Colorado company removes junk and leftover debris from outer space

Space junk can interfere with earth communications

LONGMONT, Colo. -- A Longmont business deals with clean up jobs, far from the mountains of Colorado.

"Basically, anything in space, if it's not brought down, will eventually be space junk," said Doug Campbell, founder of Roccor. The Longmont-based company has developed a niche business cleaning up debris left among the stars.

"Nothing lasts forever in space. So it's everything from old satellites that are dead to launch vehicle parts things like that,” he said.
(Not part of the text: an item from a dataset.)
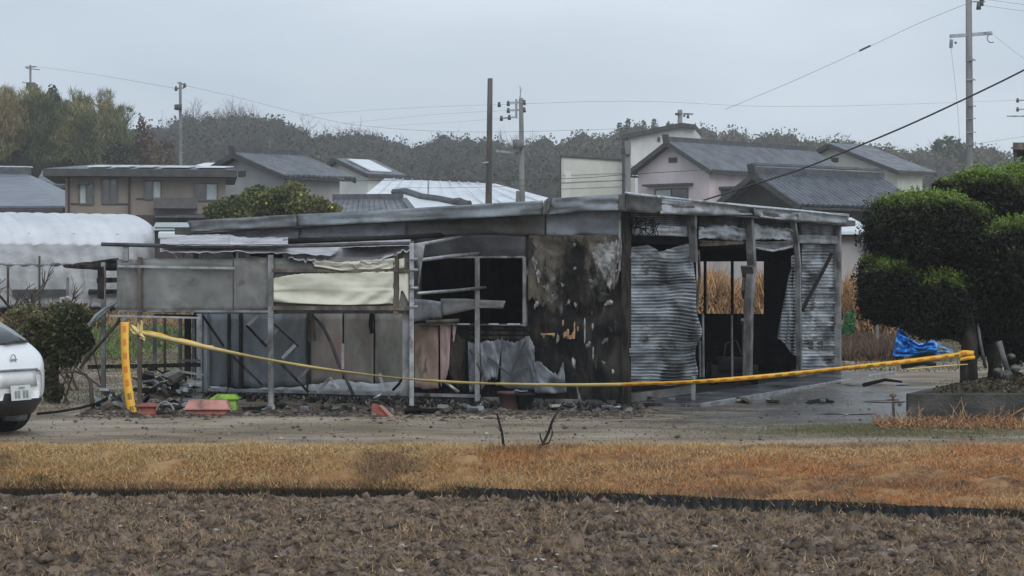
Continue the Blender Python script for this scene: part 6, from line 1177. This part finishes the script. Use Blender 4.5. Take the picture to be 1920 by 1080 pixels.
debris(900, 1180, 752, 768, 16, 29.6, 'at the charred wall', 'scraps below the charred wall', .16, .1, ('near the pots','under the splintered wood','near the corner post'))
debris(1190, 1560, 718, 768, 26, 31.0, 'on the wet ground', 'scraps before the shutters', .22, .1, ('below the left shutter','before the open bay','before the torn shutter','below the right shutter'))
debris(190, 225, 735, 765, 12, 29.4, 'beside the charred stump', 'scraps beside the stump', .22, .5, ('close','further off'))
colsheet('crumpled_sheet', [(205,735,200,762),(215,742,214,752),(228,738,232,764)], DP(29.2), m_sheet, None, 14, 10, 0, .2, 5, 7, jag=6, jagb=6, thick=.004); setp(bpy.context.scene.collection.objects[-1], 'crumpled pale metal sheet on the ground between the stump and the yellow tape', 'metal sheet')
# post stub by the planter, black things on the wet ground
T = thing('stub_post', 'thin dark metal stub with crosspiece standing left of the planter wall', 'post', tuple(P(1676,788,gz(0,788))))
d_ = gz(0,788); MB().beam(P(1676,788,d_),P(1674,738,d_),.03,.03).build('stem', m_rust, T); MB().beam(P(1662,750,d_),P(1686,750,d_),.02,.02).build('crosspiece', m_rust, T); MB().beam(P(1668,742,d_),P(1680,742,d_),.05,.03).build('head', m_rust, T)
for k, (pts, w_, lab) in enumerate([([(1620,722,34),(1660,712,34.5),(1690,716,34)],.035,'black hose like scrap lying left of the wet board by the conifer'),([(1690,685,40),(1730,680,40),(1755,684,40)],.07,'black charred stick lying under the blue tarpaulin')]): stick(lab, pts, w_, w_*.5, 'scrap', 'scrap', m_soot)
T = thing('wet_board', 'shiny pale slab at the foot of the last building post', 'slab', tuple(P(1605,712,36.5))); MB().hexa([P(1576,722,35.6),P(1640,720,35.8),P(1625,702,38.6),P(1578,703,38.4),P(1576,719,35.6),P(1640,717,35.8),P(1625,700,38.6),P(1578,701,38.4)]).build('slab', M('wet_slab', [(.3,(.16,.17,.18)),(.7,(.3,.31,.33))], 2, rough=.15), T)
# blue tarpaulin
T = thing('blue_tarpaulin', 'bright blue crumpled tarpaulin under the clipped conifer', 'tarpaulin', tuple(P(1730,668,46)))
colsheet('sheet', [(1684,612,1673,668),(1692,620,1690,668),(1705,632,1712,666),(1722,646,1725,664),(1740,640,1745,663),(1754,638,1760,664),(1765,648,1772,662),(1788,655,1788,659)], DP(46), M('blue_tarp', [(.3,(.01,.20,.70)),(.6,(.02,.31,.88)),(.8,(.12,.45,.92))], 2.5, rough=.35, bump=.5, bscale=6), T, 60, 24, 0, .5, 9, 3, jag=2, thick=.006)
colsheet('lifted_flap', [(1752,640,1758,660),(1765,650,1768,660),(1786,656,1787,661)], DP(45.6), M('pale_blue_tarp', [(.3,(.25,.4,.6)),(.7,(.45,.6,.75))], 3, rough=.35), T, 20, 8, 0, .2, 6, 5, thick=.006)
MB().box(P(1715,660,46.4).x,P(1755,660,46.4).x,46.3,47,h1(8.6,46.5),zat(650,46.4)).build('bundle', m_timber, T, bevel=.1)
colsheet('green_sheet', [(1768,610,1778,634),(1790,612,1792,640),(1800,618,1798,636)], DP(50), M('green_tarp', [(.3,(.02,.12,.05)),(.7,(.04,.2,.09))], 3, rough=.5), None, 12, 8, 0, .2, 4, 5, thick=.006); setp(COL.objects[-1], 'dull green sheet half hidden behind the conifer trunk', 'sheet')
T = thing('white_bag', 'small white plastic bag on the grass right of the burnt building', 'bag', tuple(P(1610,665,49))); mb = MB(); icos(mb, (0,0,0), .11, 1.1); mb.v = [tuple(Vector((v[0],v[1],v[2]))*(1+.4*mnoise.noise(Vector(v)*14))+P(1610,658,49)) for v in mb.v]; mb.build('bag_body', m_whiteroof, T, True); MB().tube([P(1609,653,49),P(1608,646,49)],.03,6,.05).build('knotted_top', m_whiteroof, T, True)
stick('black log lying left of the white bag', [(1580,663,48.5),(1592,661,48.5),(1601,663,48.5)], .06, .05, 'log', 'log', m_soot)
T = thing('parabolic_heater', 'round grey metal drum hanging behind the conifer crown', 'drum', tuple(P(1645,580,50)))
c = P(1643,573,50); MB().tube([c, c+Vector((.12,.45,0))], .22, 20, .2).build('drum', m_sheet, T, True); MB().tube([c+Vector((-.005,-.012,0)), c+Vector((0,.01,0))], .17, 20).build('drum_mouth', m_sootG, T, True); MB().beam(P(1645,590,50.2), P(1645,650,50.2), .06,.06).build('stand', m_post, T)
T = thing('green_bundle', 'green leafy net bundle at the foot of the reeds', 'bundle', tuple(P(1593,625,50))); x_ = P(1593,605,50)
V, F, c = crowns(np.array([x_.x, x_.x-.05]), np.array([50., 50.]), np.array([x_.z+.08, x_.z-.15]), np.array([.13,.2]), np.array([.2,.15]), 320, .05, [(.04,.17,.07)], 99); setp(npm('netting', V, F, m_leaf, T, col=c), kind='stuff')
colsheet('fertiliser_sack', [(112,558,112,600),(128,556,128,602),(143,560,142,598)], DP(46), M('white_sack', [(.3,(.24,.22,.23)),(.7,(.4,.38,.38))], 4, rough=.6, bump=.4), None, 16, 12, 0, .15, 4, 11, thick=.05); setp(COL.objects[-1], 'pale sack hanging on a post in the garden left of the end bay', 'sack')
T = thing('garden_post', 'thin post carrying the pale sack in the garden', 'post', tuple(P(127,610,46.2))); MB().tube([P(127,640,46.2),P(127,520,46.2)],.03,6).build('shaft', m_post, T)
for k, (px, yt, yb, d, lab) in enumerate(((74,480,600,50,'thin dark garden stake before the plastic tunnel'),(15,500,620,45,'leftmost garden stake above the white car'),(330,500,560,50,'garden stake seen behind the plastic screen'))): setp(MB().tube([P(px,yb,d),P(px,yt,d)],.025,6).build('garden_stake', m_barkD), lab, 'stake')

# ------------------------------------------------------------------ white hatchback, seen from behind at the left edge
m_paint = M('white_car_paint', [(.3,(.76,.78,.80)),(.7,(.80,.82,.84))], 1, rough=.22, rr=(.2,.3), spec=.6); m_blk = M('black_bumper_plastic', [(.3,(.012,.012,.013)),(.7,(.02,.02,.022))], 8, rough=.5)
m_carglass = M('car_glass', [(.3,(.02,.024,.028)),(.7,(.03,.034,.04))], 1, rough=.05, spec=.9); m_tyre = M('tyre_rubber', [(.3,(.012,.012,.012)),(.7,(.022,.022,.022))], 9, rough=.8); m_alloy = M('alloy_rim', [(.3,(.35,.36,.37)),(.7,(.5,.51,.52))], 5, rough=.3, metal=.6)
Hd = Vector((-.90, .436, 0)).normalized(); Nn = Vector((-Hd.y, Hd.x, 0)); Nn = Nn if Nn.y > 0 else -Nn   # Nn points to the far side
cc0 = P(32, 800, 24.1); cc0.z = h1(cc0.x, cc0.y)
car = thing('parked_car', 'white hatchback parked at the left edge, tail with number plate towards the building', 'car', tuple(cc0))
def cp(l, s, z): return cc0+Hd*l+Nn*s+Vector((0,0,z))       # l metres forward of the tail, s to the far side
# side profile stations: (l, z_low, z_sill, z_belt, z_top, half width, half width of top)
ST = [(.00,.42,.50,.70,.74,.42,.38),(.05,.40,.48,.80,.84,.56,.50),(.14,.38,.46,.88,.94,.66,.56),(.28,.36,.46,.92,1.03,.75,.60),(.44,.34,.46,.94,1.14,.83,.60),(.68,.32,.46,.95,1.27,.845,.585),(1.05,.30,.46,.96,1.41,.85,.58),(1.6,.22,.40,.96,1.55,.86,.60),(2.2,.22,.40,.95,1.53,.86,.60),(2.7,.22,.40,.94,1.40,.86,.60),(3.1,.22,.42,.93,1.14,.855,.62),(3.35,.25,.46,.90,.99,.85,.68),(3.75,.30,.48,.80,.88,.82,.68),(3.95,.34,.50,.68,.74,.72,.62),(4.02,.38,.5,.6,.64,.6,.55)]
V = []; K = 13
for l, zl, zs, zb_, zt, hw_, ht_ in ST:
    half = [(0,zl),(hw_*.9,zl),(hw_*.985,zs),(hw_,(zs+zb_)/2),(hw_*.97,zb_),(ht_+(hw_-ht_)*.12,zb_+(zt-zb_)*.86),(ht_*.72,zt)]
    ring = [(-a, z) for a, z in half[::-1][:-1]]+half; ring = [(-a, z) for a, z in half[1:]][::-1]+[half[0]]+half[1:]
    V += [cp(l, a, z) for a, z in ring]; K = len(ring)
F = [(i*K+j, (i+1)*K+j, (i+1)*K+(j+1) % K, i*K+(j+1) % K) for i in range(len(ST)-1) for j in range(K)]+[tuple(range(K))[::-1], tuple((len(ST)-1)*K+j for j in range(K))]
body = add('body', V, F, m_paint, car, True); sd = body.modifiers.new('smooth', 'SUBSURF'); sd.levels = 2; sd.render_levels = 2
def cq(name, pts, m, par=car, thick=.02, bev=0, sub=0):     # curved patch following the tail
    return add(name, [cp(*p) for p in pts], [tuple(range(len(pts)))], m, par, False, thick, bev)
# rear window on the sloping tail, wiper, lamps
def patch(name, rows, m, thick=.015, par=car):
    nr, nc = len(rows), len(rows[0]); return add(name, [cp(*p) for r_ in rows for p in r_], [(i*nc+j, i*nc+j+1, (i+1)*nc+j+1, (i+1)*nc+j) for i in range(nr-1) for j in range(nc-1)], m, par, True, thick)
ss = [-.54,-.4,-.2,0,.2,.4,.54]
gl = patch('rear_window', [[(.235+.06*(abs(s)/.6)**2, s*1.02, 1.035) for s in ss],[(.44+.05*(abs(s)/.6)**2, s, 1.16) for s in ss],[(.80+.04*(abs(s)/.6)**2, s*.96, 1.34) for s in ss]], m_carglass)
patch('spoiler', [[(.84+.05*(abs(s)/.6)**2, s*.95, 1.375) for s in ss],[(1.05+.04*(abs(s)/.6)**2, s*.95, 1.45) for s in ss]], m_paint, .03)
MB().tube([cp(.21,.05,1.03), cp(.23,.25,1.055), cp(.25,.50,1.05)], .012, 6).build('rear_wiper', m_blk, car)
patch('tailgate_seam', [[(.02+.06*(abs(s)/.6)**2, s*1.0, .765) for s in ss],[(.018+.06*(abs(s)/.6)**2, s*1.0, .755) for s in ss]], m_blk, .01)
patch('plate_recess', [[(.0, s*.55, .74) for s in ss],[(.0, s*.62, .56) for s in ss]], m_paint, .03)
patch('recess_lip', [[(-.02, s*.60, .755) for s in ss],[(-.03, s*.60, .74) for s in ss]], m_sheet, .02)
patch('rear_bumper', [[(-.02+.34*(abs(s)/.8)**2, s, .49+.03*abs(s)) for s in (-.8,-.6,-.35,0,.35,.6,.8)],[(-.03+.34*(abs(s)/.8)**2, s, .38) for s in (-.8,-.6,-.35,0,.35,.6,.8)],[(.06+.34*(abs(s)/.8)**2, s*.97, .25) for s in (-.8,-.6,-.35,0,.35,.6,.8)]], m_blk, .04)
MB().hexa([cp(.45,-.6,.20),cp(.45,.6,.20),cp(3.6,.6,.20),cp(3.6,-.6,.20),cp(.45,-.6,.34),cp(.45,.6,.34),cp(3.6,.6,.34),cp(3.6,-.6,.34)]).build('underbody', m_blk, car)
m_plate = M('number_plate', [(.3,(.62,.64,.62)),(.7,(.68,.70,.68))], 3, rough=.4)
npl = add('number_plate', [cp(-.062,-.165,.415), cp(-.062,.165,.415), cp(-.045,.165,.58), cp(-.045,-.165,.58)], [(0,1,2,3)], m_plate, car, False, .012)
gm = M('plate_print', [(.3,(.20,.25,.22)),(.7,(.25,.3,.27))], 3, rough=.5)
for s0, s1, z0, z1 in ((-.05,.05,.55,.565),(-.12,-.085,.44,.52),(-.065,-.03,.44,.52),(.02,.055,.44,.52),(.075,.11,.44,.52)):
    add('plate_mark', [cp(-.072,s0,z0), cp(-.072,s1,z0), cp(-.066,s1,z1), cp(-.066,s0,z1)], [(0,1,2,3)], gm, npl, False, .002)
pts = [cp(.055, .045*math.cos(t*math.pi/8), .86+.055*math.sin(t*math.pi/8)) for t in range(17)]; MB().tube(pts, .007, 5).build('emblem', m_alloy, car); MB().beam(cp(.05,-.055,.86), cp(.05,.055,.86), .02,.012).build('emblem', m_alloy, car)
for s in (-1,): patch('tail_lamp', [[(.20,s*.66,.97),(.33,s*.79,.95)],[(.10,s*.67,.86),(.26,s*.80,.86)]], M('tail_lamp_lens', [(.3,(.25,.03,.02)),(.7,(.35,.05,.04))], 3, rough=.15), .02)
for l in (.74, 3.2):
    for s in (-1, 1):
        c = cp(l, s*.74, .30); n_ = 28; w_ = MB(); ax_ = Nn*s
        w_.tube([c-ax_*.10, c-ax_*.085, c+ax_*.085, c+ax_*.10], .30, n_); wo = w_.build('wheel', m_tyre, car, True, bevel=.02)
        r_ = MB(); r_.tube([c+ax_*.06, c+ax_*.108], .185, 20, .17); r_.build('rim', m_alloy, wo, True)
for s in (-1, 1):
    sp_ = [(1.35,s*.775,1.06),(1.40,s*.70,1.36),(1.55,s*.745,1.42),(2.3,s*.745,1.38),(2.85,s*.81,1.04)]
    add('side_window', [cp(a,b_*1.055,c_) for a,b_,c_ in sp_], [tuple(range(5))], m_carglass, car, False, .02)
add('windscreen', [cp(3.12,-.66,1.08),cp(3.12,.66,1.08),cp(2.55,.58,1.47),cp(2.55,-.58,1.47)], [(0,1,2,3)], m_carglass, car, False, .02)
MB().tube([cp(.3,.42,.24), cp(.6,.42,.25)], .03, 8).build('exhaust', m_alloy, car, True)
MB().tube([cp(.35,.2,.22), cp(.35,.55,.2)], .06, 8).build('rear_axle', m_sheet, car, True)

# ------------------------------------------------------------------ air: light drizzle haze over the whole place
hm = bpy.data.materials.new('haze_air'); hm.use_nodes = True; nt = hm.node_tree
for n_ in list(nt.nodes): nt.nodes.remove(n_)
ou = nt.nodes.new('ShaderNodeOutputMaterial'); pv = nt.nodes.new('ShaderNodeVolumePrincipled'); pv.inputs['Density'].default_value = .00065; pv.inputs['Color'].default_value = (.97,.985,1,1); pv.inputs['Anisotropy'].default_value = .2
nt.links.new(pv.outputs[0], ou.inputs['Volume'])
o = MB().box(-470, 470, -40, 720, -3, 62).build('haze', hm); setp(o, kind='stuff')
From their headquarters, high tech devices are constructed, and shot up into space. Special sheet-like devices made of carbon sweep up space junk, and push it into the atmosphere where it will burn.

The problem up above is significant with about 8,000 tons orbiting the earth. It's growing by 200 tons per year.

Services like the one Roccor provides are becoming a necessity as technology becomes more space-centered.

"Your cable television, you internet, your cell phone will eventually all be in space," said Campbell. "If you don't clean up the junk that's up there, eventually that space, that real estate will become unusable."

As the junk yard grows, so does the company.

Founded in 2011, it now employs 35 people…with gross revenue in the millions.

Their clients: satellite operators who need the debris to dissipate, so there's room for more technological advancement in the future.